→ Exercise brief:
Using the listing below, select the lines with the word "Normal" and copy them.
☆ ☆ ☆ ☆ ☆ ☆ ☆
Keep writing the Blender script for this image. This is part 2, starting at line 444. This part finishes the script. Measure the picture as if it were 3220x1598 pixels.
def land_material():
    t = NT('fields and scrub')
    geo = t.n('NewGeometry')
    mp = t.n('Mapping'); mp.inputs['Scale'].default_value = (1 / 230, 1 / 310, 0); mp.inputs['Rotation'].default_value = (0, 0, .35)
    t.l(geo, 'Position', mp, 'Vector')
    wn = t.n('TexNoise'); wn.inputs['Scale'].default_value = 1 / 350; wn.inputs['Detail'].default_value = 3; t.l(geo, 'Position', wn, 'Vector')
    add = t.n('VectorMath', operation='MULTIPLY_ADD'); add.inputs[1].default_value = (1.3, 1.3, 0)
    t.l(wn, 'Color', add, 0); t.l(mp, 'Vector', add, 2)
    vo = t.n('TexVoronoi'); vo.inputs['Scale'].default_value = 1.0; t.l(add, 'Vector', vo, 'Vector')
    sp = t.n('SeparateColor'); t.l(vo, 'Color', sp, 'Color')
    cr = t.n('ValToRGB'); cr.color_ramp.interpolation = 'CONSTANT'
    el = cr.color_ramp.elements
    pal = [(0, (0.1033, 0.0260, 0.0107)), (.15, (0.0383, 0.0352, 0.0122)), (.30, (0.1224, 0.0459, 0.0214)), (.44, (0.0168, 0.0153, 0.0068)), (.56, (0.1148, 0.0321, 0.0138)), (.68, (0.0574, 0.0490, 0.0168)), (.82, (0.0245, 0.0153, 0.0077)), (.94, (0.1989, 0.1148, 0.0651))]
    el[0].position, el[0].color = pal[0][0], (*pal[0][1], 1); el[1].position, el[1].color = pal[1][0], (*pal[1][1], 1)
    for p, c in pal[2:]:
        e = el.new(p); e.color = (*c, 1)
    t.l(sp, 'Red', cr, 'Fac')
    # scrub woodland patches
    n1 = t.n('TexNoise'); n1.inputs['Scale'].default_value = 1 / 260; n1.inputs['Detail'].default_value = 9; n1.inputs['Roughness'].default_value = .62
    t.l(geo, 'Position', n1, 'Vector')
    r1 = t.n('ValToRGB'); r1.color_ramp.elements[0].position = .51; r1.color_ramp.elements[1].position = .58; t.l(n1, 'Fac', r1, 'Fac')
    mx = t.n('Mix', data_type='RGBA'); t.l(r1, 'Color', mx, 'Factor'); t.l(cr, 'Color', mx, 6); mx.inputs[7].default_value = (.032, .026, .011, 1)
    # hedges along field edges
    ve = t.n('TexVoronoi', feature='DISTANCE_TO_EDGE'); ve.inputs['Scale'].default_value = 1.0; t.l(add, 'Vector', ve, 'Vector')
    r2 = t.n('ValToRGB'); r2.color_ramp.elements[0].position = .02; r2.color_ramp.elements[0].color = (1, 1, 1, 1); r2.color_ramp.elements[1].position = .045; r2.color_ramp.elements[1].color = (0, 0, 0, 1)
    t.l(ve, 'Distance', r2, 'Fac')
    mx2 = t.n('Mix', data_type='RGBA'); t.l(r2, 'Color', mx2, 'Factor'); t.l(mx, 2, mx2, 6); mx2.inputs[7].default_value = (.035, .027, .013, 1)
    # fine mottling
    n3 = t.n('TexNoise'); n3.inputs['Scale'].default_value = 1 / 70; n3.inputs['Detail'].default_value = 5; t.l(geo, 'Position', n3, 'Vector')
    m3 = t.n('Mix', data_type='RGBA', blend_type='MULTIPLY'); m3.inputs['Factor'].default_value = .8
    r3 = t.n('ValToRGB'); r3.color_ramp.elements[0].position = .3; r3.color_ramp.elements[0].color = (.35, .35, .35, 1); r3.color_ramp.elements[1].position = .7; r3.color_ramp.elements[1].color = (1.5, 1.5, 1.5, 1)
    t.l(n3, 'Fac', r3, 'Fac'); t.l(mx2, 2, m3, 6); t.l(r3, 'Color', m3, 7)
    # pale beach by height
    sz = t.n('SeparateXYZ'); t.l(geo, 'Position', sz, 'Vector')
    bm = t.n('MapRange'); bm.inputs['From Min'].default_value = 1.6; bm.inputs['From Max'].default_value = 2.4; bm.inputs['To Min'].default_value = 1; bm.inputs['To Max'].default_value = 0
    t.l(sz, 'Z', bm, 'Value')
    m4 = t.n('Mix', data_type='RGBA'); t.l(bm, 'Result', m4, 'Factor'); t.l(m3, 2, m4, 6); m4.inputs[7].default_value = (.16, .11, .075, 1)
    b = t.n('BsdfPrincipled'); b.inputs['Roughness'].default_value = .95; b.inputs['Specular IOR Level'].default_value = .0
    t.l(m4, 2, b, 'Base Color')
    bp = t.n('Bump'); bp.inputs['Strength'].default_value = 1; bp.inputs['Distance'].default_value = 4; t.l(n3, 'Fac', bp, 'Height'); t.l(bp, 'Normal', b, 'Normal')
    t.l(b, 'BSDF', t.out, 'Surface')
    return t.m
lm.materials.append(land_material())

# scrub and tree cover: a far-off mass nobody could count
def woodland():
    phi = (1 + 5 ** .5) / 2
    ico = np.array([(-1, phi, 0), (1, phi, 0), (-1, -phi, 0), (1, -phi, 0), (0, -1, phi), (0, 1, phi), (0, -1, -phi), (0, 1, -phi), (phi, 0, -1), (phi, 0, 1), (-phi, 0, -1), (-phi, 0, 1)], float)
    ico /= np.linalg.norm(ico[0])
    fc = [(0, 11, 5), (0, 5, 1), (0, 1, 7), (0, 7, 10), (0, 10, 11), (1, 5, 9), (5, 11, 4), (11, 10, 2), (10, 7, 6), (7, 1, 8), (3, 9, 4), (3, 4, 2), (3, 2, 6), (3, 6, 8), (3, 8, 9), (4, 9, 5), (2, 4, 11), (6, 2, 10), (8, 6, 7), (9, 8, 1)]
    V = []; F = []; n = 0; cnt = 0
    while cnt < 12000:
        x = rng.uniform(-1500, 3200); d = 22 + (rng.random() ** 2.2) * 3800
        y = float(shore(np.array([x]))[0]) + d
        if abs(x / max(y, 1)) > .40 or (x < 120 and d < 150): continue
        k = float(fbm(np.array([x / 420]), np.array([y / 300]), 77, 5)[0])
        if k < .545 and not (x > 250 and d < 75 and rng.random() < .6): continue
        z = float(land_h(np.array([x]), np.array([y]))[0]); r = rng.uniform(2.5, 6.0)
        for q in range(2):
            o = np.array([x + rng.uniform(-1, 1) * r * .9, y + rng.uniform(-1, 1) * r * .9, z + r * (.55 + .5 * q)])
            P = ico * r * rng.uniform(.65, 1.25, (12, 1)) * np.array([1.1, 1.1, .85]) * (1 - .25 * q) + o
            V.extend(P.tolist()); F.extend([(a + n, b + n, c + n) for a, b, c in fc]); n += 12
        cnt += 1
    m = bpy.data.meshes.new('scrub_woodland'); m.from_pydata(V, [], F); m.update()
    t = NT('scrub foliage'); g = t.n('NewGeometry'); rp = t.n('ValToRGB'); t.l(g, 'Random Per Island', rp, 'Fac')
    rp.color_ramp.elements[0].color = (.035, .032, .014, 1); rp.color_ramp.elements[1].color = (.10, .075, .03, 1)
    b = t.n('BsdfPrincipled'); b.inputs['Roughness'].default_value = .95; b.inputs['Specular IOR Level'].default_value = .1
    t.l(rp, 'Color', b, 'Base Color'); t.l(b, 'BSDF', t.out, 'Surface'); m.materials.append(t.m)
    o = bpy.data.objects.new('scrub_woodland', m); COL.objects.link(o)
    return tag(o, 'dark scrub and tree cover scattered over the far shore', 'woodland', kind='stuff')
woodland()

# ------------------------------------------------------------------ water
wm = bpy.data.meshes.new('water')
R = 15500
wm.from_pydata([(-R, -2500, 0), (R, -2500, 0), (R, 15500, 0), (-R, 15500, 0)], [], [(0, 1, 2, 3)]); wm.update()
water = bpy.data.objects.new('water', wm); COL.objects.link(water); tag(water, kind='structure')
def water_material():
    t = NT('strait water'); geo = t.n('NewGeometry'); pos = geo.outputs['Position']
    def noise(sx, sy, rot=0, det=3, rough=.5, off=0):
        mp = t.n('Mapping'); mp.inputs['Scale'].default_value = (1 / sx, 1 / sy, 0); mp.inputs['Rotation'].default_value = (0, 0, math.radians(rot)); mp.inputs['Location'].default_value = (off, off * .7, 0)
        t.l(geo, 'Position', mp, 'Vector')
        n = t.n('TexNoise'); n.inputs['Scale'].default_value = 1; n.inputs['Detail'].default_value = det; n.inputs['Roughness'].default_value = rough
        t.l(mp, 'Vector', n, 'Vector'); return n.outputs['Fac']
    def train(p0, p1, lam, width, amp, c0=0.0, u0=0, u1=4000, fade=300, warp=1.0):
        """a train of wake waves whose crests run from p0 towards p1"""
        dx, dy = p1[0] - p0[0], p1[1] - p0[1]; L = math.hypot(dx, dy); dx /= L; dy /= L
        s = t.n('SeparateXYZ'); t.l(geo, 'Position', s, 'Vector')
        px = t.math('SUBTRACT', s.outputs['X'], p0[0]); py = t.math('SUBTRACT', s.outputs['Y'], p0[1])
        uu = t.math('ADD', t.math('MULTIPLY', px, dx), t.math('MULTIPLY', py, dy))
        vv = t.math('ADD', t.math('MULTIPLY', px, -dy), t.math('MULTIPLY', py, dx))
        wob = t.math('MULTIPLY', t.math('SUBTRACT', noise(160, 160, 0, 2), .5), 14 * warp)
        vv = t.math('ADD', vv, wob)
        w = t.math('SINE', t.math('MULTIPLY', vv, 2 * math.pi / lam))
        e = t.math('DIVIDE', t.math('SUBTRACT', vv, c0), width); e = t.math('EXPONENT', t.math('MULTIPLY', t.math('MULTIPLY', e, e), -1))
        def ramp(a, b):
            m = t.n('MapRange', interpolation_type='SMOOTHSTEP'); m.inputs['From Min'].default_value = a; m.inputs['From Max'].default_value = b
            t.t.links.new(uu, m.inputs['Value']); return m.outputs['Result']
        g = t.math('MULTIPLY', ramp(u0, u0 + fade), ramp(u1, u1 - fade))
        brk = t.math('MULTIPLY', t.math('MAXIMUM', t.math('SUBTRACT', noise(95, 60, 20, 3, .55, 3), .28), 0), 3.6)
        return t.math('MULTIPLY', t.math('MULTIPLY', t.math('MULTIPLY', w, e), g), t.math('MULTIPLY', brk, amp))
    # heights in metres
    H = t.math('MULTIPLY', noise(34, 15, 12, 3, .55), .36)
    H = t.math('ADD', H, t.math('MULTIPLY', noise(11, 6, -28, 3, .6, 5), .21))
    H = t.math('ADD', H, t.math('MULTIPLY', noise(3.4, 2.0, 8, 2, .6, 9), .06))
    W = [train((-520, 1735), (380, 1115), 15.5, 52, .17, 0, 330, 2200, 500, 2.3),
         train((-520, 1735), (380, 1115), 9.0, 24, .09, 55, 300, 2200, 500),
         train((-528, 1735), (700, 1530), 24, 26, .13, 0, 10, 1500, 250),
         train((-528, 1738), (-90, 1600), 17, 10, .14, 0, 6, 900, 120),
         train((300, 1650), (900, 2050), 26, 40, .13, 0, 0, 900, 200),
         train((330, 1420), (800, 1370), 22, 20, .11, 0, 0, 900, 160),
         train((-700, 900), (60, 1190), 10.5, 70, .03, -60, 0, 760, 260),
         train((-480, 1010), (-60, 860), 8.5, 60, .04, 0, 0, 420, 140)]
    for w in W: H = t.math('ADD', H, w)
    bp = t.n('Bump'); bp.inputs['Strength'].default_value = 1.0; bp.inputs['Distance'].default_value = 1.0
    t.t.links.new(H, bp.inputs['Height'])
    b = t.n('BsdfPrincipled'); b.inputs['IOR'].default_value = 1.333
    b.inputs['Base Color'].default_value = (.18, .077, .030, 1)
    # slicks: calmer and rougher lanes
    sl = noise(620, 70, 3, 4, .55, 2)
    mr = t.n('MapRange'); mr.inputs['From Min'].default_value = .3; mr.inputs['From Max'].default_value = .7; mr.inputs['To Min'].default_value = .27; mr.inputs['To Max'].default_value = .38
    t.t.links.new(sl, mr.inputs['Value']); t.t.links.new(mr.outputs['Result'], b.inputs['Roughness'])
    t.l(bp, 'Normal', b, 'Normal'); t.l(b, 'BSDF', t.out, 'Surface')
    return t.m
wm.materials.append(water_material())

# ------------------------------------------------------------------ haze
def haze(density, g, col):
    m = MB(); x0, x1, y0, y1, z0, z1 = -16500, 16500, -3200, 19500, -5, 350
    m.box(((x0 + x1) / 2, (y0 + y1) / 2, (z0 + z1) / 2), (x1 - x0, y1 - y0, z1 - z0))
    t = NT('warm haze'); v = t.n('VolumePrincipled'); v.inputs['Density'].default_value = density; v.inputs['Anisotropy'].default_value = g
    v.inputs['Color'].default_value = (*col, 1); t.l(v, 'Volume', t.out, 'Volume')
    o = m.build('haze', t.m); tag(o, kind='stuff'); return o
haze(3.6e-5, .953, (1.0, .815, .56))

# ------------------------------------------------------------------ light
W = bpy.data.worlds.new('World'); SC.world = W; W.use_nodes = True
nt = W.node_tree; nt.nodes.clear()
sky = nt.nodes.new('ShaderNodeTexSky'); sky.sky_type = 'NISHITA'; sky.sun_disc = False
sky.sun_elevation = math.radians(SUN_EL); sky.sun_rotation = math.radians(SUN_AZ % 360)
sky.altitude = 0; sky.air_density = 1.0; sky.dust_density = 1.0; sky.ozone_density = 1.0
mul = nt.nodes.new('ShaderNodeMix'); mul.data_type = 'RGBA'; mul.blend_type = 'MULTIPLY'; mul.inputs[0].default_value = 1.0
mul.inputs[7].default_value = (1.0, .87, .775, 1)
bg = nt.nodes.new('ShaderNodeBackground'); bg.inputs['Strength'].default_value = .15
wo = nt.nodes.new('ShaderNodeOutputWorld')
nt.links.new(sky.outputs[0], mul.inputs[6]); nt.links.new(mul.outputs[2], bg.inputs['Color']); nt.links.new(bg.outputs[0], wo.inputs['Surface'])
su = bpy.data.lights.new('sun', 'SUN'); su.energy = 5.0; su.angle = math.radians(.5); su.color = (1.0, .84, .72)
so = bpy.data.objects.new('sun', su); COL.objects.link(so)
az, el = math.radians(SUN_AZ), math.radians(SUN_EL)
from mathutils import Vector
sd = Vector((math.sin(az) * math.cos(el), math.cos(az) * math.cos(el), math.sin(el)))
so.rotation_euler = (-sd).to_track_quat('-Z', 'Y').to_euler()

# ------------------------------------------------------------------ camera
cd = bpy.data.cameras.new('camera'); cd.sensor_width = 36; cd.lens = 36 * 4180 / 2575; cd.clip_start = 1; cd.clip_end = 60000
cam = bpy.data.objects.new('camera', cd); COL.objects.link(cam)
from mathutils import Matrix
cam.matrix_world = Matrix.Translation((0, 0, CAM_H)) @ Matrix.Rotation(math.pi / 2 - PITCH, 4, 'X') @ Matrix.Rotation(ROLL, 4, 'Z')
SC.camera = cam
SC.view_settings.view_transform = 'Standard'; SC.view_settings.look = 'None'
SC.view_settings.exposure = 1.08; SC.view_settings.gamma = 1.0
☆ ☆ ☆ ☆ ☆ ☆ ☆
→ Response to the exercise:
    bp = t.n('Bump'); bp.inputs['Strength'].default_value = 1; bp.inputs['Distance'].default_value = 4; t.l(n3, 'Fac', bp, 'Height'); t.l(bp, 'Normal', b, 'Normal')
    t.l(bp, 'Normal', b, 'Normal'); t.l(b, 'BSDF', t.out, 'Surface')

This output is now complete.